One possible reason for this is that the cost of living in the bigger metropolitan areas has finally caught up with households. Fixed costs like water and electricity as well as property rates have risen far above incomes and headline inflation, and households in metropolitan areas tend to be disproportionately affected.

Building costs may also have played a part, as the average cost of building tends to be higher in bigger provinces than smaller provinces.

So, how do you decide whether to renovate or to rather sell and move to a bigger home? And which renovations are most cost effective?

Renovating is the better option if:

  • You are happy living in your neighbourhood.
  • You don’t mind living in a construction site – or it’s feasible to move out of your home while contractors are busy.

Moving to a new home is the better option if:

  • Renovating would be over-capitalising the property, which means it would be overpriced for the area and possibly difficult to sell later on.
  • You would prefer living in a different area.

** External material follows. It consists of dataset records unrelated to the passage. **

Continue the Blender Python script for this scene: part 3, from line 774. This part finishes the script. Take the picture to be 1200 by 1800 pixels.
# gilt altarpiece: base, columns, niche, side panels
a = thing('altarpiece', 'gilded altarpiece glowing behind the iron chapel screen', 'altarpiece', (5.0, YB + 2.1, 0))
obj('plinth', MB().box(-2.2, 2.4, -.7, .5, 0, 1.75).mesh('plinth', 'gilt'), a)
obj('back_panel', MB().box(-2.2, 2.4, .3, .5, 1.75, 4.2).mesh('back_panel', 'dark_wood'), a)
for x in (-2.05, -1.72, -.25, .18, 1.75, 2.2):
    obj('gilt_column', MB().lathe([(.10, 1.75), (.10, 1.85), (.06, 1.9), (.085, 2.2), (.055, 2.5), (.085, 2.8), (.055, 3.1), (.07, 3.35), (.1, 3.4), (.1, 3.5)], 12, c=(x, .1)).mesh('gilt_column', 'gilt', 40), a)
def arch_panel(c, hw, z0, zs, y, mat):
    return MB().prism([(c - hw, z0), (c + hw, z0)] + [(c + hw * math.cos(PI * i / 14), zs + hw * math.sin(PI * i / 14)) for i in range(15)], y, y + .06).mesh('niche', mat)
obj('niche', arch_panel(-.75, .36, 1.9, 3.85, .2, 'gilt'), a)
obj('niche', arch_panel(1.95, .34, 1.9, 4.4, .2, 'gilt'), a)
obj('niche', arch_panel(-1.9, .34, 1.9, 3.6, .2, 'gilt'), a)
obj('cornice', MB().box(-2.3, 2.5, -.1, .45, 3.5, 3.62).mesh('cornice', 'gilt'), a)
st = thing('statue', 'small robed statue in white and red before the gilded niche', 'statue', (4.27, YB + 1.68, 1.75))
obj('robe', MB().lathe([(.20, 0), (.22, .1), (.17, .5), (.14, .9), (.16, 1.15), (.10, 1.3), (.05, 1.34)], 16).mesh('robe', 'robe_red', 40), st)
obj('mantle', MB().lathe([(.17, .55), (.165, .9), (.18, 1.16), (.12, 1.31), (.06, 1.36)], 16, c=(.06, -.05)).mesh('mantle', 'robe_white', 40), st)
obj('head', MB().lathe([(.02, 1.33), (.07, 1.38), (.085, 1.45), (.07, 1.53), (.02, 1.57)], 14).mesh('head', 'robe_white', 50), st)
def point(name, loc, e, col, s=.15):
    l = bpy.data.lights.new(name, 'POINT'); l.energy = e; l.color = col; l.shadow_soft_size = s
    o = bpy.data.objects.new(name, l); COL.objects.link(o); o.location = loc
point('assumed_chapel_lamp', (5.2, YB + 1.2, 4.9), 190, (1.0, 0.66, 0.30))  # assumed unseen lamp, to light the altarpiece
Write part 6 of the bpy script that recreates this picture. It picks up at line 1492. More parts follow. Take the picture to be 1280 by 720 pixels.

If you do decide to renovate, green renovations make the most sense

They enable you to be comfortable even during water shortages and power outages, and they make your home more appealing to prospective buyers when you do decide to move on.

Watch: Is this modular home the future of eco-friendly housing?

Consider the following:

  • Ceiling insulation will help lower the cost of heating and cooling your home.
  • Replace incandescent light bulbs with LEDs to reduce electricity usage.
  • Install motion sensor lights for outdoor security, instead of leaving lights on all night.
  • Install tap aerators and low-flow shower heads, designed to reduce the water flow while still giving you a great shower.
  • Install dual flush toilets to reduce the amount of water for each flush.
  • Install solar water heaters or heat pumps – or a combination of the two – to reduce the cost of heating water.
  • Install a closed-combustion wood stove or fireplace.
  • Replace existing appliances with modern energy efficient equipment.

Other than these energy-efficient options, making some small but clever changes can make a substantial difference to the look – and value – of your home.

Here are some suggestions:

  • If your walls aren’t looking great, a new coat of paint can make all the difference. Before repainting, prepare the surface carefully, repairing any chips, mould or bubbling from damp.
  • Replace any chipped floor tiles, and ensure carpets are clean and in good condition. Wood laminate is a cost-effective option for areas of floor that need attention.
  • Replace Formica counter tops in the kitchen with granite and swap dated doorknobs for stylish brushed stainless steel or crystal.
  • In the bathroom, make sure grouting is clean and in good repair. Tiles may not need to be replaced, but a good tile paint can give the room a new look. Also consider fitting modern mixer taps instead of outdated individual taps.
  • Clever lighting can make your home look bigger than it is. Use LEDs or CFLs for energy efficiency. A large lantern, an oversized pendant or a striking floor lamp will provide a strong focal point. Floor lamps will also light up dark corners that natural light can’t reach. A dimmer will allow you to change the mood and brightness of your lighting.
  • Hang curtains in lighter colours that will allow sunshine to spread throughout the room.